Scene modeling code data

○ ○ ○ ○ ○ ○ ○

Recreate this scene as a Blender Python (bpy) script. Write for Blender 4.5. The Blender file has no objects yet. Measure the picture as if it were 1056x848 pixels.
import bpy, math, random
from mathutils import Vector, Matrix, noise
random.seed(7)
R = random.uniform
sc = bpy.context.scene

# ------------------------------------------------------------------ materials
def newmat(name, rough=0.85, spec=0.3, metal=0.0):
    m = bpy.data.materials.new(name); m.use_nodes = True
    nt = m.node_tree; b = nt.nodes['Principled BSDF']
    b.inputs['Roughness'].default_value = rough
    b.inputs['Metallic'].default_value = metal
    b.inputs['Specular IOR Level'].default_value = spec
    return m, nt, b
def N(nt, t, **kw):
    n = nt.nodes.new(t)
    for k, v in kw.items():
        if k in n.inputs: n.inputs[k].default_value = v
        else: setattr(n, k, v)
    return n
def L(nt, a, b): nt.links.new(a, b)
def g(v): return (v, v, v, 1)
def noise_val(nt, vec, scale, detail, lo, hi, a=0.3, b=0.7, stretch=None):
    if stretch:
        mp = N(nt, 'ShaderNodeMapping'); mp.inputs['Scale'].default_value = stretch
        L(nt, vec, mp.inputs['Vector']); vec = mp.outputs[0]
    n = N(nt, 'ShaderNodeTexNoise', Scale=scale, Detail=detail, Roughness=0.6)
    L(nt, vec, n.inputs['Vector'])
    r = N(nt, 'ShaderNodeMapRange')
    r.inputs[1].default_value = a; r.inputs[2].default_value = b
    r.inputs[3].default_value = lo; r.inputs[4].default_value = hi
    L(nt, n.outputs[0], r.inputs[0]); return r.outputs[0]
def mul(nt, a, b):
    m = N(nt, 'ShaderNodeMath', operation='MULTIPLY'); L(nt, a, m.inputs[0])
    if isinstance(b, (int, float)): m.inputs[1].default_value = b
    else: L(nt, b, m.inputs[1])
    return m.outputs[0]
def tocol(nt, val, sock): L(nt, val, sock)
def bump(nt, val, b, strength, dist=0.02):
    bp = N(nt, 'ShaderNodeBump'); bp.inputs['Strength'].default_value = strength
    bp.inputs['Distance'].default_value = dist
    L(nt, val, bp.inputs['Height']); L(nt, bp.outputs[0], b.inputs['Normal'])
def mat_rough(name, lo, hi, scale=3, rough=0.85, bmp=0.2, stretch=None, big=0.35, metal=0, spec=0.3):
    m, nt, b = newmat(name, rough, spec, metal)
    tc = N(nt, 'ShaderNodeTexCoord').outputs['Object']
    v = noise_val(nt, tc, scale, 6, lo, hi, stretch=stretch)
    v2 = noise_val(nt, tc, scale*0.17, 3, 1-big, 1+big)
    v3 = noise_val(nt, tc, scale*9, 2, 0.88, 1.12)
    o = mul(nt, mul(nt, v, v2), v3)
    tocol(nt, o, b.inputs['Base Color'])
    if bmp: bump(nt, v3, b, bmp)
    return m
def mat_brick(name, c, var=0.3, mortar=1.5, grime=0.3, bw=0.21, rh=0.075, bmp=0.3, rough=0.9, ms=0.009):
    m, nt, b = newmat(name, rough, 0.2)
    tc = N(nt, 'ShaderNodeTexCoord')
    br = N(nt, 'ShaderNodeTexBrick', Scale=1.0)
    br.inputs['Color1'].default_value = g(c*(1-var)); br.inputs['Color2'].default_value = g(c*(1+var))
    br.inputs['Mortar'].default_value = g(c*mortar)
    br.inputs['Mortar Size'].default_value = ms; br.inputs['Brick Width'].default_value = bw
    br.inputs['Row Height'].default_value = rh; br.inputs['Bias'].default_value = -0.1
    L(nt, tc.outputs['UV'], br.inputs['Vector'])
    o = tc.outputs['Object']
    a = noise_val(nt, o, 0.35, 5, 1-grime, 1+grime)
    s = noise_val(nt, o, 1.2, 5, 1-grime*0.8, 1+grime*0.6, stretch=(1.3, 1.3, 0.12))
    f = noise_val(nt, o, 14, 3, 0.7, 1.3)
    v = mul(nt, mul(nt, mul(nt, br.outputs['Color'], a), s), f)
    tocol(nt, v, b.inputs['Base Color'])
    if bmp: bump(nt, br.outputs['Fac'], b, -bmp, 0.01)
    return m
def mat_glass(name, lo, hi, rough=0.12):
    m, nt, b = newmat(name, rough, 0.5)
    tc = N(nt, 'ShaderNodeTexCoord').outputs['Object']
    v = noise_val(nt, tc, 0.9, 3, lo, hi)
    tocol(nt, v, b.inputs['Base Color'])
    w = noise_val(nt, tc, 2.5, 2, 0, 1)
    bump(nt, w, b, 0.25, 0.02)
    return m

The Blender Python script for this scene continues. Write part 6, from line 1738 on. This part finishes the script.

○ ○ ○ ○ ○ ○ ○

Faithfully transcribe the whole of the data.

Recreate this scene as a Blender Python (bpy) script. Write for Blender 4.5. The Blender file has no objects yet. Measure the picture as if it were 1056x848 pixels.
import bpy, math, random
from mathutils import Vector, Matrix, noise
random.seed(7)
R = random.uniform
sc = bpy.context.scene

# ------------------------------------------------------------------ materials
def newmat(name, rough=0.85, spec=0.3, metal=0.0):
    m = bpy.data.materials.new(name); m.use_nodes = True
    nt = m.node_tree; b = nt.nodes['Principled BSDF']
    b.inputs['Roughness'].default_value = rough
    b.inputs['Metallic'].default_value = metal
    b.inputs['Specular IOR Level'].default_value = spec
    return m, nt, b
def N(nt, t, **kw):
    n = nt.nodes.new(t)
    for k, v in kw.items():
        if k in n.inputs: n.inputs[k].default_value = v
        else: setattr(n, k, v)
    return n
def L(nt, a, b): nt.links.new(a, b)
def g(v): return (v, v, v, 1)
def noise_val(nt, vec, scale, detail, lo, hi, a=0.3, b=0.7, stretch=None):
    if stretch:
        mp = N(nt, 'ShaderNodeMapping'); mp.inputs['Scale'].default_value = stretch
        L(nt, vec, mp.inputs['Vector']); vec = mp.outputs[0]
    n = N(nt, 'ShaderNodeTexNoise', Scale=scale, Detail=detail, Roughness=0.6)
    L(nt, vec, n.inputs['Vector'])
    r = N(nt, 'ShaderNodeMapRange')
    r.inputs[1].default_value = a; r.inputs[2].default_value = b
    r.inputs[3].default_value = lo; r.inputs[4].default_value = hi
    L(nt, n.outputs[0], r.inputs[0]); return r.outputs[0]
def mul(nt, a, b):
    m = N(nt, 'ShaderNodeMath', operation='MULTIPLY'); L(nt, a, m.inputs[0])
    if isinstance(b, (int, float)): m.inputs[1].default_value = b
    else: L(nt, b, m.inputs[1])
    return m.outputs[0]
def tocol(nt, val, sock): L(nt, val, sock)
def bump(nt, val, b, strength, dist=0.02):
    bp = N(nt, 'ShaderNodeBump'); bp.inputs['Strength'].default_value = strength
    bp.inputs['Distance'].default_value = dist
    L(nt, val, bp.inputs['Height']); L(nt, bp.outputs[0], b.inputs['Normal'])
def mat_rough(name, lo, hi, scale=3, rough=0.85, bmp=0.2, stretch=None, big=0.35, metal=0, spec=0.3):
    m, nt, b = newmat(name, rough, spec, metal)
    tc = N(nt, 'ShaderNodeTexCoord').outputs['Object']
    v = noise_val(nt, tc, scale, 6, lo, hi, stretch=stretch)
    v2 = noise_val(nt, tc, scale*0.17, 3, 1-big, 1+big)
    v3 = noise_val(nt, tc, scale*9, 2, 0.88, 1.12)
    o = mul(nt, mul(nt, v, v2), v3)
    tocol(nt, o, b.inputs['Base Color'])
    if bmp: bump(nt, v3, b, bmp)
    return m
def mat_brick(name, c, var=0.3, mortar=1.5, grime=0.3, bw=0.21, rh=0.075, bmp=0.3, rough=0.9, ms=0.009):
    m, nt, b = newmat(name, rough, 0.2)
    tc = N(nt, 'ShaderNodeTexCoord')
    br = N(nt, 'ShaderNodeTexBrick', Scale=1.0)
    br.inputs['Color1'].default_value = g(c*(1-var)); br.inputs['Color2'].default_value = g(c*(1+var))
    br.inputs['Mortar'].default_value = g(c*mortar)
    br.inputs['Mortar Size'].default_value = ms; br.inputs['Brick Width'].default_value = bw
    br.inputs['Row Height'].default_value = rh; br.inputs['Bias'].default_value = -0.1
    L(nt, tc.outputs['UV'], br.inputs['Vector'])
    o = tc.outputs['Object']
    a = noise_val(nt, o, 0.35, 5, 1-grime, 1+grime)
    s = noise_val(nt, o, 1.2, 5, 1-grime*0.8, 1+grime*0.6, stretch=(1.3, 1.3, 0.12))
    f = noise_val(nt, o, 14, 3, 0.7, 1.3)
    v = mul(nt, mul(nt, mul(nt, br.outputs['Color'], a), s), f)
    tocol(nt, v, b.inputs['Base Color'])
    if bmp: bump(nt, br.outputs['Fac'], b, -bmp, 0.01)
    return m
def mat_glass(name, lo, hi, rough=0.12):
    m, nt, b = newmat(name, rough, 0.5)
    tc = N(nt, 'ShaderNodeTexCoord').outputs['Object']
    v = noise_val(nt, tc, 0.9, 3, lo, hi)
    tocol(nt, v, b.inputs['Base Color'])
    w = noise_val(nt, tc, 2.5, 2, 0, 1)
    bump(nt, w, b, 0.25, 0.02)
    return m

The Blender Python script for this scene continues. Write part 6, from line 1738 on. This part finishes the script.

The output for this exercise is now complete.